Leia a crônica “A insônia dos justos”, de Moacyr Scliar, para responder às questões 17 e 18 . Desde aquela história de Jó contada no Antigo...
Leia a crônica “A insônia dos justos”, de Moacyr Scliar, para responder às questões 17 e 18.
Desde aquela história de Jó contada no Antigo Testamento, Deus e o Diabo não apostavam sobre os seres humanos, com o que a eternidade já estava ficando meio monótona. O Maligno resolveu, então, provocar o Senhor: que tal uma nova aposta? Deus, na sua infinita paciência, topou.
Dessa vez, contudo, o Diabo estava decidido a não perder. Para começar, escolheu cuidadosamente o lugar onde procuraria sua vítima: um país chamado Brasil no qual, segundo seus assessores ministeriais, a diferença entre pobres e ricos chegava ao nível da obscenidade. Os mesmos assessores tinham sugerido que se concentrasse em aposentados, pessoas que sabidamente ganham pouco.
O Diabo pôs-se em ação. Foi-lhe fácil induzir um erro no sistema de pagamento de aposentadorias, com o qual um aposentado recebeu, de uma só vez, mais de R$ 6 milhões. E aí tanto o céu como o inferno pararam: anjos, santos e demônios, todos queriam ver o que o homem faria com o dinheiro. O Diabo, naturalmente, esperava que ele se entregasse a uma vida de deboches: festas espantosas, passeios em iates luxuosos, rios de champanhe fluindo diariamente.
Não foi nada disto que aconteceu. Ao constatar a existência do depósito milionário, o aposentado simplesmente devolveu o dinheiro. Eu não conseguiria dormir, disse, à guisa de explicação.
O Diabo ficou indignado com o que lhe parecia uma extrema burrice. Mas então teve a ideia de verificar o quanto o homem recebia de aposentadoria por mês: menos de R$ 600. Deu-se conta então de seu erro: a desproporção entre a quantia e os R$ 6 milhões da tentação tinha sido grande demais.

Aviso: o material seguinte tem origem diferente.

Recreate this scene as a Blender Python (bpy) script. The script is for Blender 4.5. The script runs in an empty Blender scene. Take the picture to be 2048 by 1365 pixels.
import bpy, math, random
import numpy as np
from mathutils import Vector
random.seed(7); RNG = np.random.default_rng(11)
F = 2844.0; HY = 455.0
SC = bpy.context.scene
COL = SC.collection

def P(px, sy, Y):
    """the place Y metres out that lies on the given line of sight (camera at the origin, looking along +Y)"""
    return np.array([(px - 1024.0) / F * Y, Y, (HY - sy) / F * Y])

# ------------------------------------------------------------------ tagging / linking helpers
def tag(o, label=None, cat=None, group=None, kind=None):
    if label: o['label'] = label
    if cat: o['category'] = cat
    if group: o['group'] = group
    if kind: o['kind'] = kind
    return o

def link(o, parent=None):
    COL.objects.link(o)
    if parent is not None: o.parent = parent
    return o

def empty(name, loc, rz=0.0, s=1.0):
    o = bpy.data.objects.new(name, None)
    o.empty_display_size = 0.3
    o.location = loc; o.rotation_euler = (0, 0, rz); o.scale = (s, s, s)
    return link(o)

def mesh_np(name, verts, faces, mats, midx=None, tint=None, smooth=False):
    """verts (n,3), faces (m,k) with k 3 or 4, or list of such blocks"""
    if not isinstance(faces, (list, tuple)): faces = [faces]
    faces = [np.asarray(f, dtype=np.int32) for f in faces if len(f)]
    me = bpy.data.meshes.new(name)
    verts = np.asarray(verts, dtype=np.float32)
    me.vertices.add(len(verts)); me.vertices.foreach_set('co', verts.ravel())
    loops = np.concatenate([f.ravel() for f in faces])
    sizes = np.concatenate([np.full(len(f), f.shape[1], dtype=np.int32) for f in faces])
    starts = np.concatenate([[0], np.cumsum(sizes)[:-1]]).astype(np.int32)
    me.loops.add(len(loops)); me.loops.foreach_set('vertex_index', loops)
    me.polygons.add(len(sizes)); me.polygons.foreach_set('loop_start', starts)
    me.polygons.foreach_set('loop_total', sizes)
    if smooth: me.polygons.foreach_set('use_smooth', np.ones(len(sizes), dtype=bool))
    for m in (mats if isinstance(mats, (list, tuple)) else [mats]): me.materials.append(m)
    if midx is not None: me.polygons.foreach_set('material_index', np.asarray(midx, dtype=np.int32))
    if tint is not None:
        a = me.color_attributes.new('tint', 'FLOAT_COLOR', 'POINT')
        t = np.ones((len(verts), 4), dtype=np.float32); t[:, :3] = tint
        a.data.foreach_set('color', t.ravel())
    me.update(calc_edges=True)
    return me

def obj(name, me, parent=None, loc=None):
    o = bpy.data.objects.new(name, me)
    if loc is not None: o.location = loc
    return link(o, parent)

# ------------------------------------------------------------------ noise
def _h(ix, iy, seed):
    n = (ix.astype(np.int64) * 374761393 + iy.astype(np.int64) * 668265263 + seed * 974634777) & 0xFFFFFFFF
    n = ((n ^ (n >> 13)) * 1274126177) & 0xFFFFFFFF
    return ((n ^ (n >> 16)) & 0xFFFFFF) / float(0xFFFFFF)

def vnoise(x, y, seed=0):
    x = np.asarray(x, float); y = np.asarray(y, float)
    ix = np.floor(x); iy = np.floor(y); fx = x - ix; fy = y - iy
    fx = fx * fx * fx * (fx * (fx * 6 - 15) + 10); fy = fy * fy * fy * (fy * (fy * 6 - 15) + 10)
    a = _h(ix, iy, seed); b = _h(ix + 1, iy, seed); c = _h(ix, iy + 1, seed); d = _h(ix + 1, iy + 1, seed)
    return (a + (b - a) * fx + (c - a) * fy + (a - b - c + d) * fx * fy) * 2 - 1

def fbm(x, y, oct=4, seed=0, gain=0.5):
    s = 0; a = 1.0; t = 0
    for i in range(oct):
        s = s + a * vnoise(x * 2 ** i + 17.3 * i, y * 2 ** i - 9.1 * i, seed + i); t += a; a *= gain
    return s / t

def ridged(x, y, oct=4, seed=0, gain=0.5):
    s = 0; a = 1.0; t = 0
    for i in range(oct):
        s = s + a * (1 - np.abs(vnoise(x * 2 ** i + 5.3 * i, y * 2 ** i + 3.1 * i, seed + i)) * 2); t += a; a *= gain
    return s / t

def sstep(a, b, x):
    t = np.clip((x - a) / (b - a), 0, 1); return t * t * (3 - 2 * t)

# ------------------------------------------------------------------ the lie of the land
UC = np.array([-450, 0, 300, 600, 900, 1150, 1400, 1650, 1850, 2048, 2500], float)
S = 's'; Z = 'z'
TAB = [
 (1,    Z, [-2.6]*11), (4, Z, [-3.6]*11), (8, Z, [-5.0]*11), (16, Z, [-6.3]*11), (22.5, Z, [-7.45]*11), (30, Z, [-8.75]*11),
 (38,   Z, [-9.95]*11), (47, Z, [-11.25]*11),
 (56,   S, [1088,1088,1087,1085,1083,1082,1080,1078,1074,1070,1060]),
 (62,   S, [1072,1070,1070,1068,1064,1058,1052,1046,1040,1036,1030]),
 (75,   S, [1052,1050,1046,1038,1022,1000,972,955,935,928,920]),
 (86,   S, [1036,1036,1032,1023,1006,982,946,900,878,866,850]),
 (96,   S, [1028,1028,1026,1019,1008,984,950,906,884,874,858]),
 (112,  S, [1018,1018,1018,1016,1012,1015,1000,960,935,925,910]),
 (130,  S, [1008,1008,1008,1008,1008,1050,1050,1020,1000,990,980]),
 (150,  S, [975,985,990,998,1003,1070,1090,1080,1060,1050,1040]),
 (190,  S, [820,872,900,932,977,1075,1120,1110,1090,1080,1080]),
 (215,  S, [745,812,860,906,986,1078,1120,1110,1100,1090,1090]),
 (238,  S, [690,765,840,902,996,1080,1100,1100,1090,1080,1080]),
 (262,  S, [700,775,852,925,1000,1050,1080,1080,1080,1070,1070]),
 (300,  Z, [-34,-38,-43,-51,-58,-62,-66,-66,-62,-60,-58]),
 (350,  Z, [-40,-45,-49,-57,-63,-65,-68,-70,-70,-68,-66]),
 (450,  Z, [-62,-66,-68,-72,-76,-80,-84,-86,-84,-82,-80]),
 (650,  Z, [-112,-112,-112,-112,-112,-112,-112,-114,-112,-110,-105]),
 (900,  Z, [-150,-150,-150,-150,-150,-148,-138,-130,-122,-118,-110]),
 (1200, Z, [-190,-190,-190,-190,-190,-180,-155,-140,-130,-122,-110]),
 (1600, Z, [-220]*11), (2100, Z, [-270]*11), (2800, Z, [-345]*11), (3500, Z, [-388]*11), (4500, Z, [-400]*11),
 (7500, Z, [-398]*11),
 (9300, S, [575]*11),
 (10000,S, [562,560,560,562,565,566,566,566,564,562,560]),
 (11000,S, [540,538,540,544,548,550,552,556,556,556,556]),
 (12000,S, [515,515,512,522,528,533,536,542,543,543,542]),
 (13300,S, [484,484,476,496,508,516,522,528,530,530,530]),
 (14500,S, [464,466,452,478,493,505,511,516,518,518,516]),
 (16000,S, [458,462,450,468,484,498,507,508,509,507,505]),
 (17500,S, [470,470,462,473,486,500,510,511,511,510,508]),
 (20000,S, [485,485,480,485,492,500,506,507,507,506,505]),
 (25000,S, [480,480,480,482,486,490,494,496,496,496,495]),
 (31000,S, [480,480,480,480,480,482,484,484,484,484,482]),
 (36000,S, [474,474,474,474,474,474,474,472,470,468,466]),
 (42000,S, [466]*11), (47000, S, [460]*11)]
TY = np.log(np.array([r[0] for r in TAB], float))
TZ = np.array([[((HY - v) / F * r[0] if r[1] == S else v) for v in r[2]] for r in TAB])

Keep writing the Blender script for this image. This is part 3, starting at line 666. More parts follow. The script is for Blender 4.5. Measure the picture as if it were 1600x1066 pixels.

Mas o Diabo aprendeu a lição. Pretende desafiar de novo o Senhor. Desta vez, porém, escolherá um milionário, alguém familiarizado com o excesso de grana. Ou então um pobre. Mas neste acaso fornecerá, além de muito dinheiro, um frasco de pílulas para dormir. A insônia dos justos tira o sono de qualquer diabo.
(O imaginário cotidiano, 2002.)
SANTA CASA 2023:
a) Em sua crônica, Moacyr Scliar configura, a seu modo, uma moral da história. Transcreva a moral da história dessa crônica. Justifique sua resposta.
b) Cite uma expressão hiperbólica empregada pelo cronista no último período do terceiro parágrafo. Justifique sua resposta.
GABARITO:
a) A moral da história encontra-se no último período: “A insônia dos justos tira o sono de qualquer diabo”. Ela sintetiza o fato de o diabo não se conformar com as pessoas que têm ética e não conseguem transgredir, pois elas ficariam com sentimento de culpa, não conseguiriam dormir, caso obtivessem o dinheiro de maneira equivocada e desonesta. Essa moral rígida, incorruptível, irrita o diabo, tira-lhe o sono.
b) Na expressão “rios de champanhe” há hipérbole, pois o novo rico, segundo o desejo do diabo, beberia diariamente tanto vinho champanhe que isso poderia ser comparado ao fluir de um rio.